The ambitious project has been in the works for nearly six years, part of the BHA’s effort to redevelop its aging stock of public housing — in the absence of much federal funding to do so — by partnering with private developers. After lengthy discussions with the neighborhood and multiple redesigns, Corcoran, Leggat, and the tenant group Charlestown Resident Alliance won city approvals in recent months.
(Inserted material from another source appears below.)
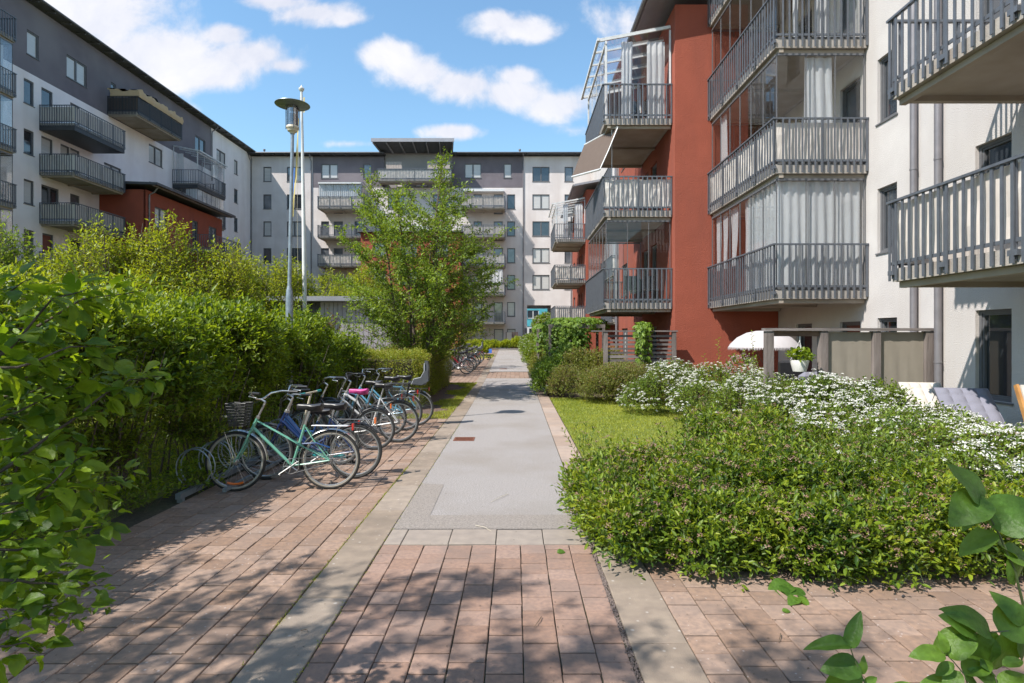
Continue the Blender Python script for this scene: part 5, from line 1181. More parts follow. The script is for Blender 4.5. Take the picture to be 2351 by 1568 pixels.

Now, with financing lined up, they’re set to start work by year’s end on the project’s first phase: two buildings worth about $180 million in all.

“This will be a case study of how public housing can be transformed into [mixed income] housing communities utilizing the private capital markets,” said Corcoran Co. president Joseph Corcoran. “This will be the landmark property we envisioned where future generations can thrive in equitable housing and enjoy an onsite community center that offers social and educational programming.”

The project will be financed, in part, through affordable housing subsidies such as federal tax credits and Section 8 vouchers, as well as a promised $120 million in infrastructure funding from the City of Boston. But in Declaration, it has the sort of deep-pocketed private investor needed to bankroll a project that’s expected to cost $1.4 billion over a decade. Rubenstein cofounded The Carlyle Group, and Forbes estimates he is worth $4.1 billion. He launched Declaration in 2017, and the firm has invested in both startups and real estate projects.


“We are humbled to have the opportunity,” said Declaration cofounder Todd Rich. “We are attracted to the social benefits of preserving affordable housing while adding market-rate housing in Boston, which we intend to continue to invest in over the long term given the city’s diverse economy and strong demand fundamentals.”

Specific terms of the investment were not immediately available Monday.